今日は蘇州軌道交通1号線の東から14個目の駅「養育巷」(ヤンユーシャン)の紹介です。
この駅は蘇州古城の西の端に位置しています。
ですので、駅のそばには外城河があります。
下の写真は外城河をまたぐ橋の上から西の方(古城の外)を映したものです。
そして、こちらは東の方(古城の中)を映したものです。
古城の外には高層建築物があるけど中にはないのがわかると思います。
これは蘇州古城の内部は建築制限によって建物の高さが規制されている為です。
「巷」というのは小道・横丁という意味だそうで、養育巷というのは道路の名前です。
そうなると、これまでの類推からこの駅は干将西路と養育巷の交差点に位置するのが自然なのですが、実際には交差点から西の方に少しズレています。
多分、ちょうど交差点の下に駅を作ってしまうと、隣の楽橋と近過ぎるというのがその理由なのだろうと思います。
蘇州古城の中がいかに道路が少ないかを示していると思います。
そんなわけで交差点に面していないこの駅は、出口が3つしかありません。
これまで「まだ3つしかできていない」という駅はあったけど、計画としても3つしかない駅は初めてです。
駅の周囲もちょっとさびれた感じで、楽橋や臨頓路の賑わいが嘘のように静かです。
こちらが養育巷という道路。
道路の上に木の枝が生い茂っていて、暑い時期に訪問した身としては助かります。
この道路以外にも、この周辺にはこういう道がたくさんあります。
干将西路の一本南には道前街という道路があるのですが、その道前街が外城河を渡る橋は姑胥橋という名前です。
この橋を渡って古城の外に出ると、道前街は三香路という名前に変わるのですが、その直後に阊胥路という道と交わります。
そして、道前街のさらに一本南の道は胥門路という名前です。
胥門路のそばには胥門という城門があります。
この周囲にはやたらと「胥」という字のついた地名が多いのです。
これらは春秋時代に呉の宰相として同国の最盛期を支えた伍子胥(ごししょ。ウーズシュー)を讃えたネーミングです。

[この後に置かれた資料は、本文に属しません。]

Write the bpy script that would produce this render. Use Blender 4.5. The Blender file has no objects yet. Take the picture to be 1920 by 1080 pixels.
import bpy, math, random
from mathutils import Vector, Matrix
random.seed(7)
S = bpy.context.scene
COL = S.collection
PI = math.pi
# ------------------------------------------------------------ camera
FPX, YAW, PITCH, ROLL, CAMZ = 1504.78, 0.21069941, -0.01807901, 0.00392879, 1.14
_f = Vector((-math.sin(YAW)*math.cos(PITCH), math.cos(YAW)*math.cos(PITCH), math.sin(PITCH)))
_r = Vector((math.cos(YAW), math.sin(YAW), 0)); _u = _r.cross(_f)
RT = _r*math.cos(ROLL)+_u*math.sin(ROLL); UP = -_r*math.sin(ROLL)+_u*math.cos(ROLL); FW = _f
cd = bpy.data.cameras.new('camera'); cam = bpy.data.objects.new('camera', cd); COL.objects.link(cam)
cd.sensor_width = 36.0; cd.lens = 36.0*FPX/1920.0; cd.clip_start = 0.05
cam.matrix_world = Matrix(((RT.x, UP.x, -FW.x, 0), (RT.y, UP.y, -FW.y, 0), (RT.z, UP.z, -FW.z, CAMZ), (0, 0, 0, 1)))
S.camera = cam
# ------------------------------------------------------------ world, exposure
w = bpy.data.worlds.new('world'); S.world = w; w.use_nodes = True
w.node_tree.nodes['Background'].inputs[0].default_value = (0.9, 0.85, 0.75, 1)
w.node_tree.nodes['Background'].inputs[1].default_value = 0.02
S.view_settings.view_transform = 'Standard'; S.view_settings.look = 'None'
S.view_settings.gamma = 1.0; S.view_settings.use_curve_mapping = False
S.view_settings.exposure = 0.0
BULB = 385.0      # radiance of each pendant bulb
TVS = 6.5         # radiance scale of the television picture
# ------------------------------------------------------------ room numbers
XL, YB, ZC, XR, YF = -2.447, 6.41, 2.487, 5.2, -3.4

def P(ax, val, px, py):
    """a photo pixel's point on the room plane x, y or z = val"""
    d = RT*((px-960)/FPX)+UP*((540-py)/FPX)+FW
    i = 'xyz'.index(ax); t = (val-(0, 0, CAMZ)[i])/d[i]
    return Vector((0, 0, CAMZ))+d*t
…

呉は元々は無錫に都を置いていたのですが、伍子胥が宰相だった時期(紀元前5世紀)に蘇州に遷都しました。
蘇州古城を築いたのも伍子胥であり、彼は蘇州の父と言っていいと思います。
この人が伍子胥です。
この伍子胥の像がある場所は観光船の発着場となっています。
ここを出た観光船は外城河を北上し、山塘河という運河に入って有名な虎丘へと続きます。
虎丘は呉の6代目の王である闔閭(こうりょ。フアリュー)の墓です。
闔閭に仕えていた伍子胥は王の死後にここに墓を作るのですが、ここは蘇州城から少し離れています。
そこで、いつでもお墓にお参りに行けるように山塘河という運河を作り、蘇州城と虎丘を繋いだわけです。
この場所に伍子胥の像が置かれているのは、彼の名を冠した胥門があるからですが、虎丘へと向かう観光船の発着場に彼の像があるという事実は、彼と闔閭の強い絆を示しているようにも思えます。
でも、ここに伍子胥の像があるって、結構地元の人でも知らなかったりするんですよね(笑)。